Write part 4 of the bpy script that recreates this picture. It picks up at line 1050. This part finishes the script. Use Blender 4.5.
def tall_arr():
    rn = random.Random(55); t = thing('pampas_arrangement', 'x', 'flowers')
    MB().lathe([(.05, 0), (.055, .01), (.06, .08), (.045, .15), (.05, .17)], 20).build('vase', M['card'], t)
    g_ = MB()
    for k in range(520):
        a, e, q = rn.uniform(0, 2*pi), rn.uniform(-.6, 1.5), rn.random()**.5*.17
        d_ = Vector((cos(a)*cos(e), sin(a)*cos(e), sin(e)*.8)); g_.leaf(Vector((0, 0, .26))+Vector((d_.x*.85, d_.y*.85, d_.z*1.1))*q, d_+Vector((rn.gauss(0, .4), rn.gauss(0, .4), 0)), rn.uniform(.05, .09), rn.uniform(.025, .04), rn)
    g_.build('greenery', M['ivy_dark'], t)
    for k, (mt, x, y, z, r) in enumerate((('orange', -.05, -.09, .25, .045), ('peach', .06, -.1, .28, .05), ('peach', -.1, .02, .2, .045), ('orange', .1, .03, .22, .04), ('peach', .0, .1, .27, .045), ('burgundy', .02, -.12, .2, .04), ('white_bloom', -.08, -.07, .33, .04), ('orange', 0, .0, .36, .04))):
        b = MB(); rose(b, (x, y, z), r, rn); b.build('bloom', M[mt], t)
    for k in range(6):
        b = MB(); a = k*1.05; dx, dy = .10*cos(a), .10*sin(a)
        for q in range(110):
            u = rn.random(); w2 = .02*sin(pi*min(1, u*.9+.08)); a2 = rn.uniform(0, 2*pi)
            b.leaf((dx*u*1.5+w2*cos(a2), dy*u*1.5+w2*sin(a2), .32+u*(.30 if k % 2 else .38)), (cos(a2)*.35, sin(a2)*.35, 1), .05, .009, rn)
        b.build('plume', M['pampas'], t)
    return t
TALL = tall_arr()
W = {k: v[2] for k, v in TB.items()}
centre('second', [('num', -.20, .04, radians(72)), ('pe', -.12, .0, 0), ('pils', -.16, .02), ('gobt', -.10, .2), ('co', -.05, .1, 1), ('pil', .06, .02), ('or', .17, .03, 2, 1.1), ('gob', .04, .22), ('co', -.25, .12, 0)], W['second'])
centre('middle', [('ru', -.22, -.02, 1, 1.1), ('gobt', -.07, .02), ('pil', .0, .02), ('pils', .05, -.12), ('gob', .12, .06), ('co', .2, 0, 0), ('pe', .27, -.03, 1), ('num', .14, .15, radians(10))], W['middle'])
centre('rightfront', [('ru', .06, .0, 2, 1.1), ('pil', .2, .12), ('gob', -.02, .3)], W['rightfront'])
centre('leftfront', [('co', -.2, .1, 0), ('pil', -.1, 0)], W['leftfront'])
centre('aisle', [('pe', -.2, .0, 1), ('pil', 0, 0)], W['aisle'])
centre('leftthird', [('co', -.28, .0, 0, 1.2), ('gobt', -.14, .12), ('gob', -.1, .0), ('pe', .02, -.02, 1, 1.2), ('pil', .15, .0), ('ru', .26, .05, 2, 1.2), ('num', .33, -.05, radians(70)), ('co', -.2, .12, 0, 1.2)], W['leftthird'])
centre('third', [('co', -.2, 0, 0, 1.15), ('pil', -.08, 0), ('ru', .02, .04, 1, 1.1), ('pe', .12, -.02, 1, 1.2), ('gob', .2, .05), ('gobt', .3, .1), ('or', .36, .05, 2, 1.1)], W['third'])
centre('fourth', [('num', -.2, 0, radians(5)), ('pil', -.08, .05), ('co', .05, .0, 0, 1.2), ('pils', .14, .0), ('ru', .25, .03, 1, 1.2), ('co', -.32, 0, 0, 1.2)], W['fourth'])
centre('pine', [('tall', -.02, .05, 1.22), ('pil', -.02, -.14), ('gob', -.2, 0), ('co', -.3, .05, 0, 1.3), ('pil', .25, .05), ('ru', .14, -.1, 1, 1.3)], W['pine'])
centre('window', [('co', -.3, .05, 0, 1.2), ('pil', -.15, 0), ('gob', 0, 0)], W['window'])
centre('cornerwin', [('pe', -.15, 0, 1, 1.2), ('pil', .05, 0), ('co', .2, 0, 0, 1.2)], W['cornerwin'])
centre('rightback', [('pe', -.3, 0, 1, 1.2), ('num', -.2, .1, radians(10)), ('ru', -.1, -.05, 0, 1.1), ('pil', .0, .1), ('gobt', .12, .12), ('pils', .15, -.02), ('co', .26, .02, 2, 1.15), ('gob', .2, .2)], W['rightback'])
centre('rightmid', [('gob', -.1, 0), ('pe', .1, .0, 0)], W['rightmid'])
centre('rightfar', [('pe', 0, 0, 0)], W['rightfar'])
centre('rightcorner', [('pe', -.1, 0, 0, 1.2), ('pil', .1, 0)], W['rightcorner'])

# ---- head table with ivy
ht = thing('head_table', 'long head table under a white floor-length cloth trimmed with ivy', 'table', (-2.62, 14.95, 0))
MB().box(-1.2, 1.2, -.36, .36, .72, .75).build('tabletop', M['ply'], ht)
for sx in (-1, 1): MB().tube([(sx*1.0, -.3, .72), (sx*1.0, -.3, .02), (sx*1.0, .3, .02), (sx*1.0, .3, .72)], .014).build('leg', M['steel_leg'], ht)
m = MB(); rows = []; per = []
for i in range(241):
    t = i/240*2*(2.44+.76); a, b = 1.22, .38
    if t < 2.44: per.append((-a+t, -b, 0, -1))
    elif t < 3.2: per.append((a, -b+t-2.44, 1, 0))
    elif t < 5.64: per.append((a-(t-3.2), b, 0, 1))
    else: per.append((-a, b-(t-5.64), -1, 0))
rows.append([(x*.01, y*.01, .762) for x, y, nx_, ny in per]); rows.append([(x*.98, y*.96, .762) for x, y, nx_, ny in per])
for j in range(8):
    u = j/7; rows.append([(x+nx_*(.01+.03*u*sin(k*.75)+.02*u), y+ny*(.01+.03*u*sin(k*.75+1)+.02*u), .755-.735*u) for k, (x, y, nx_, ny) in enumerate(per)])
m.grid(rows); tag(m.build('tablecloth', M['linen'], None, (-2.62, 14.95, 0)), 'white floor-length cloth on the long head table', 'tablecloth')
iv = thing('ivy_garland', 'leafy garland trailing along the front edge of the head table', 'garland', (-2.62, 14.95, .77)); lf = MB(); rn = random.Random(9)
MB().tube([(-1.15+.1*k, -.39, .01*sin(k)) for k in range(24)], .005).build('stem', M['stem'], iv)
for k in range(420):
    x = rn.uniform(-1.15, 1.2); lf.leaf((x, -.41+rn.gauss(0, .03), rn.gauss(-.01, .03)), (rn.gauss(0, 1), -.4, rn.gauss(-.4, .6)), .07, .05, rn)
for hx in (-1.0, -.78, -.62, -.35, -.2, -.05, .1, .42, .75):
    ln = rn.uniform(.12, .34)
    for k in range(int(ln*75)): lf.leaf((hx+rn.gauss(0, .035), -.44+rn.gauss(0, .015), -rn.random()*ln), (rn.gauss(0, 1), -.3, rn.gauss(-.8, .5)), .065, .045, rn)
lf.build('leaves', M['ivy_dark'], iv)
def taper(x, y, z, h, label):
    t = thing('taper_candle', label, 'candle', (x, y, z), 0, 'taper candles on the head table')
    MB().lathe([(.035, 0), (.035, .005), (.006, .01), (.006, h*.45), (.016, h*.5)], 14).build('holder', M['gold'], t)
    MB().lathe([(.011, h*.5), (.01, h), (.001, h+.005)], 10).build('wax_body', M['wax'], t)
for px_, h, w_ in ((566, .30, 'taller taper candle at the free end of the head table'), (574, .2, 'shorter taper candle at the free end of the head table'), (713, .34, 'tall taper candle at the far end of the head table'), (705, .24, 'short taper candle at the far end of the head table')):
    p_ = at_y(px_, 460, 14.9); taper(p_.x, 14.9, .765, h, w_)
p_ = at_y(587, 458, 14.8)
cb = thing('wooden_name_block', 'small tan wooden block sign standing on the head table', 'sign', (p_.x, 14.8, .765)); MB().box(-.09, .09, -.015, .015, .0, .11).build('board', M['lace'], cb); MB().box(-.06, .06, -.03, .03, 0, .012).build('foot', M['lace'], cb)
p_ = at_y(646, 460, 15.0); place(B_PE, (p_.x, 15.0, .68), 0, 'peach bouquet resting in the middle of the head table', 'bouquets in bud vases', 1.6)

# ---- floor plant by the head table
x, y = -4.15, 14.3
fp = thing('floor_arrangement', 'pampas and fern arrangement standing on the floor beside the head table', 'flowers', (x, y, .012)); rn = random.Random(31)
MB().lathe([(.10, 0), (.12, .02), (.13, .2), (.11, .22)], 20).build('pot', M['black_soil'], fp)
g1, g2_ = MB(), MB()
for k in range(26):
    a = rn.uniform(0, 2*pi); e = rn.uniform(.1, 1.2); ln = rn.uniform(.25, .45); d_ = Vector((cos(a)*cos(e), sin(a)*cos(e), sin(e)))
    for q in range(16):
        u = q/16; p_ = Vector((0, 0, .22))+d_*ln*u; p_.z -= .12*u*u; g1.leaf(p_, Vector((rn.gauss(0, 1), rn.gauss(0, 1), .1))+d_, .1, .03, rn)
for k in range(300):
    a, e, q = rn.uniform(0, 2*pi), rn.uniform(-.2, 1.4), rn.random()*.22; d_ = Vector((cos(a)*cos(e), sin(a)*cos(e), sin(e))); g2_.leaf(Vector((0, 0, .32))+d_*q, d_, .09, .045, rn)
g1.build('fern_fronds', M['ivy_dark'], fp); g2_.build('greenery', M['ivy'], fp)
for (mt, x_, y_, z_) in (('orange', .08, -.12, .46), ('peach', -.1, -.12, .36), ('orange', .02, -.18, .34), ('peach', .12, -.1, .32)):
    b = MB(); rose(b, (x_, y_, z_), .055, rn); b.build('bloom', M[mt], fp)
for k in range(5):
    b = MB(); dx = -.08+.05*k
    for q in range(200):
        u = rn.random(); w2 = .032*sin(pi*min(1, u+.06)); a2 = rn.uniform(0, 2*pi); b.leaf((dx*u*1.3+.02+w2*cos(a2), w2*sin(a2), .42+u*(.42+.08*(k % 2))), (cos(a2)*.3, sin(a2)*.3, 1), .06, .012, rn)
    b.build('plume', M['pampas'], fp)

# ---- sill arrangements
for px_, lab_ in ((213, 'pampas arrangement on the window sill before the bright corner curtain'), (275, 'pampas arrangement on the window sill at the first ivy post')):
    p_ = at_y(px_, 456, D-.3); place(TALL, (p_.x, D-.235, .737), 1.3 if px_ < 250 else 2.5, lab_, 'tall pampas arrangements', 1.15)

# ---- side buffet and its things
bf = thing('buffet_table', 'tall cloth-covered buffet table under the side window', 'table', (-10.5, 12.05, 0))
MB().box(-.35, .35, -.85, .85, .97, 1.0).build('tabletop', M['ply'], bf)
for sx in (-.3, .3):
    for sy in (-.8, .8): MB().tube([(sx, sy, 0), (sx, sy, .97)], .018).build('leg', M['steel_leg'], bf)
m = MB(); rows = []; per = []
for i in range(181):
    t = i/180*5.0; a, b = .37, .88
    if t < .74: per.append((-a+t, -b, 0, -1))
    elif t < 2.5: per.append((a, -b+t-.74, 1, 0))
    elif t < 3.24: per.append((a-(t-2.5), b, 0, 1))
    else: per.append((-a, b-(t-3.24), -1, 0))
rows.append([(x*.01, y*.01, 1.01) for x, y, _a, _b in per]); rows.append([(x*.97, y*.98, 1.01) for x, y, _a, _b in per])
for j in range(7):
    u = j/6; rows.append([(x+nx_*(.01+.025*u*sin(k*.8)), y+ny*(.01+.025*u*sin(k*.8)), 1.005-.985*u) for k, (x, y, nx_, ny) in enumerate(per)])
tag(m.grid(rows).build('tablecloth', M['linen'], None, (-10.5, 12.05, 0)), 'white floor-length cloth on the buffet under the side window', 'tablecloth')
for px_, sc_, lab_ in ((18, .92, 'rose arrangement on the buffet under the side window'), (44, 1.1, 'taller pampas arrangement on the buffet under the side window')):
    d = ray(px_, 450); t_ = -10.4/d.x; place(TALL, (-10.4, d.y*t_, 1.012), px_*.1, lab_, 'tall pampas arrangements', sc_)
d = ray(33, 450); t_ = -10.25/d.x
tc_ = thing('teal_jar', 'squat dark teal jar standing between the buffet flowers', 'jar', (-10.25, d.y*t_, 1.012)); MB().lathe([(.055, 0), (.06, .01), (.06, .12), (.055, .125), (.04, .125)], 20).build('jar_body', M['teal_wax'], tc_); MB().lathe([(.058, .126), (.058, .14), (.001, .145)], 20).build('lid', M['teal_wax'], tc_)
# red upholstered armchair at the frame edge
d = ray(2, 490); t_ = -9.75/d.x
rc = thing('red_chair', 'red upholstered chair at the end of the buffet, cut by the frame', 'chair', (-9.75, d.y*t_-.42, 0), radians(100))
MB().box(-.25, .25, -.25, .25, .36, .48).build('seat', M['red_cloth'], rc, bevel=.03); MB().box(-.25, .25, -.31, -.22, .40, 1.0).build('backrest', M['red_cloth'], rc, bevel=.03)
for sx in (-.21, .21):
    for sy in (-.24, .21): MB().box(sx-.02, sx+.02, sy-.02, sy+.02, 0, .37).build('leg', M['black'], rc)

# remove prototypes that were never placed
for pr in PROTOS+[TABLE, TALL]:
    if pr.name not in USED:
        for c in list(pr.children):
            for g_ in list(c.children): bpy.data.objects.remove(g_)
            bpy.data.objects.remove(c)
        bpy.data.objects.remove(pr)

- Exercise instructions -
Identify each line containing the string "that" and copy it out.

- Solved exercise -
Write part 4 of the bpy script that recreates this picture. It picks up at line 1050. This part finishes the script. Use Blender 4.5.
# remove prototypes that were never placed